I was astonished to discover that in the five years I had been away from teaching and had entered a PhD program, I continued to improve. I became a learner in a new realm through my PhD studies. As a learner at the PhD level, I was better prepared than I had been five years previously to guide my community of learners. The aggregate experience of my first years of teaching, my five-year hiatus and doctoral studies, and my current teaching have contributed the following tenets that comprise my teaching philosophy:

  • Engagement, Interactivity, and Reflection: College students are adults who have access to a world of information far more vast than my generation ever imagined. Therefore, the most important priority of education is to engage them, interact with them, motivate them to interact with the material, and inspire them to learn. I also support the importance of student reflection on their learning.
  • Feedback Loop: I believe in giving students comprehensive, detailed feedback, especially about their writing. I write detailed comments on their assignments. I encourage them to bring me their assignments for review – both before and after the assignment is handed in. At the same time, I learn from my students’ feedback.
  • Communication and Personalized, Learner-Centered Attention: Communication is s significant element of my classes, so I encourage students to communicate with me and with each other. I learn my students’ names. I encourage them to take advantage of office hours and to seek help. I embrace the diversity of my students – their diverse backgrounds, ethnicities, learning styles, personalities, and more.

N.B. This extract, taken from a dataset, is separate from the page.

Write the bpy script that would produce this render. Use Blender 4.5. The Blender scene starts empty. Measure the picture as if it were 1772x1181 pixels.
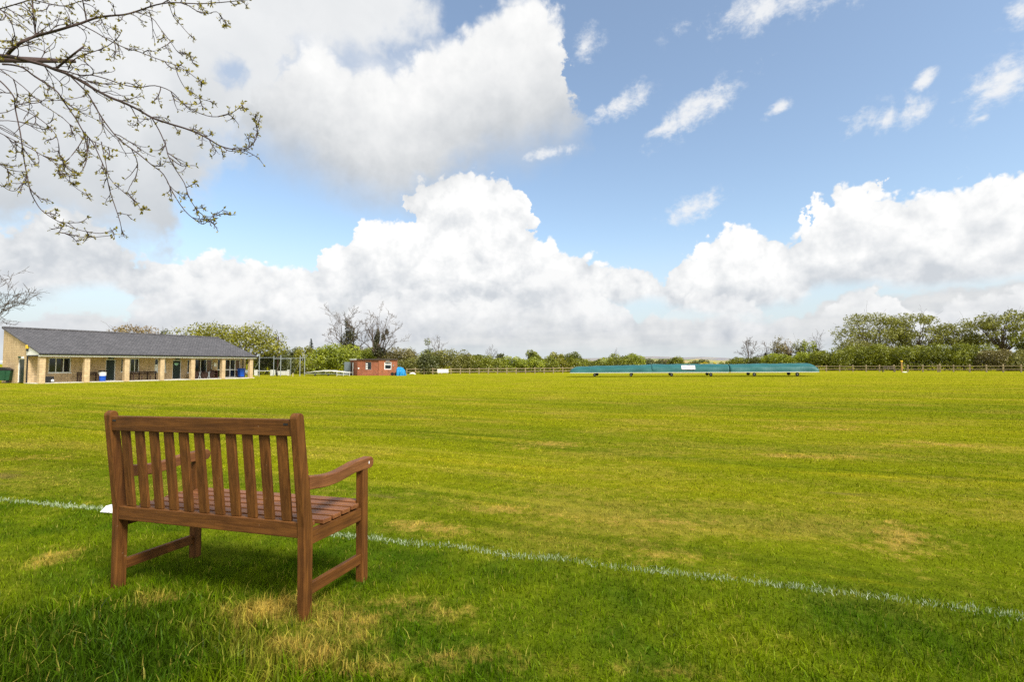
import bpy, math, random
import numpy as np
from mathutils import Vector, Matrix

SC = bpy.context.scene
COL = SC.collection
R = math.radians

# ------------------------------------------------------------------ camera
F_PX, CX, CY, CAM_H = 870.0, 886.0, 590.5, 1.108
PITCH = math.atan(39.5 / F_PX)
cam = bpy.data.cameras.new("camera")
cam.sensor_width = 36.0
cam.lens = F_PX / 1772.0 * 36.0
cam.clip_start, cam.clip_end = 0.05, 6000.0
cam.dof.use_dof = True
cam.dof.focus_distance = 2.9
cam.dof.aperture_fstop = 8.0
cam_ob = bpy.data.objects.new("camera", cam)
cam_ob.location = (0, 0, CAM_H)
cam_ob.rotation_euler = (math.pi / 2 + PITCH, 0, 0)
COL.objects.link(cam_ob)
SC.camera = cam_ob

SC.view_settings.view_transform = 'Standard'
SC.view_settings.look = 'None'
SC.view_settings.exposure = 1.2
SC.view_settings.gamma = 1.0
SC.cycles.max_bounces = 6
SC.cycles.diffuse_bounces = 3
SC.cycles.glossy_bounces = 2
SC.cycles.transmission_bounces = 4
SC.cycles.transparent_max_bounces = 6
SC.cycles.caustics_reflective = False
SC.cycles.caustics_refractive = False
SC.cycles.use_adaptive_sampling = True
SC.cycles.adaptive_threshold = 0.01
SC.cycles.use_denoising = False

# ------------------------------------------------------------------ sun
SUN_AZ, SUN_EL = R(138.0), R(48.0)     # clockwise from the view direction; behind the camera on the right
sun = bpy.data.lights.new("sun", 'SUN')
sun.energy = 2.6
sun.angle = R(16.0)
sun.color = (1.0, 0.95, 0.86)
sun_ob = bpy.data.objects.new("sun", sun)
sd = Vector((math.sin(SUN_AZ) * math.cos(SUN_EL), math.cos(SUN_AZ) * math.cos(SUN_EL), math.sin(SUN_EL)))
sun_ob.rotation_euler = sd.to_track_quat('Z', 'Y').to_euler()
sun_ob.location = (0, -20, 40)
COL.objects.link(sun_ob)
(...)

  • Lifelong Learning: My goal is to stimulate student interest in continuing to learn for a lifetime about the topics I teach and to model that learning as a lifelong learner myself. I maintain warm relationships with students I’ve had throughout my teaching career, many of whom still come to me for advice.
  • Commitment to Honing Andragogical Methods: Hand in hand with my dedication to lifelong learning is my desire to always consider new ways to approach teaching. I am always ready to experiment with innovative techniques to engage students in learning. I am especially interested in ways to use technology and computer-mediated communication in teaching and learning.
  • Subject-Matter Expertise and Professional Development: A teacher should know his or her stuff. My five years as an entrepreneur, along with my PhD studies, have solidified my expertise, while my commitment to lifelong learning ensures that my knowledge won’t grow stale.
  • Scholarship Feeds Teaching/Teaching Feeds Scholarship: When I needed material for teaching college students to write cover letters, I wrote a book to fill that need. I did the same when I needed material about networking and informational interviewing. The research I’ve done to date largely focuses on andragogical approaches. Such will not always be the case, but I have consistently maintained that my teaching feeds my writing, and my writing feeds my teaching.
  • Applied Learning: As Phi Beta Kappa scholar, I value the rich liberal-arts tradition in which my academic roots are firmly planted. I also strongly support learning with real-world applicability. Comments from my students suggest that this real-world learning has helped them immensely as they ventured beyond academia.
  • Framework of Learning Goals: Andragogy can be better organized and learning goals attained when they are built on a solid framework of accepted objectives, such as Bloom’s Taxonomy (in both the Cognitive and Affective domains), the learning goals of the school in which I am teaching, and current scholarship on 21st-century skills (such as Assess21). My first 6.5 years of teaching were in an AACSB_accredited business school, and I integrated my school’s AACSB standards in my teaching. The collective goals must then be synthesized because no one set of goals is sufficient for a complete educational experience.